**What you will do**
Beneath this task is a listing; retype all of it exactly.

□ □ □ □

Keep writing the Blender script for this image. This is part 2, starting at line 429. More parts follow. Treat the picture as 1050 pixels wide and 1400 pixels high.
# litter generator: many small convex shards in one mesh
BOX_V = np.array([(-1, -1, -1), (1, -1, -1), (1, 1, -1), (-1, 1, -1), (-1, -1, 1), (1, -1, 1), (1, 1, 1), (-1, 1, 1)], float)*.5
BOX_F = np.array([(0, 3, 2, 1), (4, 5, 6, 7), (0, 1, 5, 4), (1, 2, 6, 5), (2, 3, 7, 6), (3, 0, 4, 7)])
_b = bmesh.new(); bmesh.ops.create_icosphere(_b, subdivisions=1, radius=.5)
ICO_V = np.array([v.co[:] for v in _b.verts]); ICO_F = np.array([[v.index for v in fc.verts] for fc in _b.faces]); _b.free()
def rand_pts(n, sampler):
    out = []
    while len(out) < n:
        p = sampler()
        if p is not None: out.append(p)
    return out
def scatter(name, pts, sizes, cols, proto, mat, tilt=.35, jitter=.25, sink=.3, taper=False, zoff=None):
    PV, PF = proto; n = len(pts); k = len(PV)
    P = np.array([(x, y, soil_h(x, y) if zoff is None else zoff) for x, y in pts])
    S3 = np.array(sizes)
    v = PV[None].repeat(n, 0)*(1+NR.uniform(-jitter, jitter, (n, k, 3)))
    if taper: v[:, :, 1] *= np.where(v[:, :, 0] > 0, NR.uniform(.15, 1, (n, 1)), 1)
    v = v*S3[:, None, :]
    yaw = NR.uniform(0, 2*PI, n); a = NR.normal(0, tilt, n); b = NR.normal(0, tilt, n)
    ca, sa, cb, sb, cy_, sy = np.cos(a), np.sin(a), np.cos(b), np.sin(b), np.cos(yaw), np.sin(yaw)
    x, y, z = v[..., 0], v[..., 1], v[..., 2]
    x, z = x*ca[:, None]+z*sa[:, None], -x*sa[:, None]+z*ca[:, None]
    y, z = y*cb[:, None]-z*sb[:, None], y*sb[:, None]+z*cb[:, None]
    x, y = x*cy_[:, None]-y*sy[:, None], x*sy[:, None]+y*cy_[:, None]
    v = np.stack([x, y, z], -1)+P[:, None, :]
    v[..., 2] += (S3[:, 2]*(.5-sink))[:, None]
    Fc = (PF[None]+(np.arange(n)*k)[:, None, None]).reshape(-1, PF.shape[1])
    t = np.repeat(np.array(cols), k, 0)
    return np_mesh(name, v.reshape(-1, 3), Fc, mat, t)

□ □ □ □

**Task solution**
Keep writing the Blender script for this image. This is part 2, starting at line 429. More parts follow. Treat the picture as 1050 pixels wide and 1400 pixels high.
# litter generator: many small convex shards in one mesh
BOX_V = np.array([(-1, -1, -1), (1, -1, -1), (1, 1, -1), (-1, 1, -1), (-1, -1, 1), (1, -1, 1), (1, 1, 1), (-1, 1, 1)], float)*.5
BOX_F = np.array([(0, 3, 2, 1), (4, 5, 6, 7), (0, 1, 5, 4), (1, 2, 6, 5), (2, 3, 7, 6), (3, 0, 4, 7)])
_b = bmesh.new(); bmesh.ops.create_icosphere(_b, subdivisions=1, radius=.5)
ICO_V = np.array([v.co[:] for v in _b.verts]); ICO_F = np.array([[v.index for v in fc.verts] for fc in _b.faces]); _b.free()
def rand_pts(n, sampler):
    out = []
    while len(out) < n:
        p = sampler()
        if p is not None: out.append(p)
    return out
def scatter(name, pts, sizes, cols, proto, mat, tilt=.35, jitter=.25, sink=.3, taper=False, zoff=None):
    PV, PF = proto; n = len(pts); k = len(PV)
    P = np.array([(x, y, soil_h(x, y) if zoff is None else zoff) for x, y in pts])
    S3 = np.array(sizes)
    v = PV[None].repeat(n, 0)*(1+NR.uniform(-jitter, jitter, (n, k, 3)))
    if taper: v[:, :, 1] *= np.where(v[:, :, 0] > 0, NR.uniform(.15, 1, (n, 1)), 1)
    v = v*S3[:, None, :]
    yaw = NR.uniform(0, 2*PI, n); a = NR.normal(0, tilt, n); b = NR.normal(0, tilt, n)
    ca, sa, cb, sb, cy_, sy = np.cos(a), np.sin(a), np.cos(b), np.sin(b), np.cos(yaw), np.sin(yaw)
    x, y, z = v[..., 0], v[..., 1], v[..., 2]
    x, z = x*ca[:, None]+z*sa[:, None], -x*sa[:, None]+z*ca[:, None]
    y, z = y*cb[:, None]-z*sb[:, None], y*sb[:, None]+z*cb[:, None]
    x, y = x*cy_[:, None]-y*sy[:, None], x*sy[:, None]+y*cy_[:, None]
    v = np.stack([x, y, z], -1)+P[:, None, :]
    v[..., 2] += (S3[:, 2]*(.5-sink))[:, None]
    Fc = (PF[None]+(np.arange(n)*k)[:, None, None]).reshape(-1, PF.shape[1])
    t = np.repeat(np.array(cols), k, 0)
    return np_mesh(name, v.reshape(-1, 3), Fc, mat, t)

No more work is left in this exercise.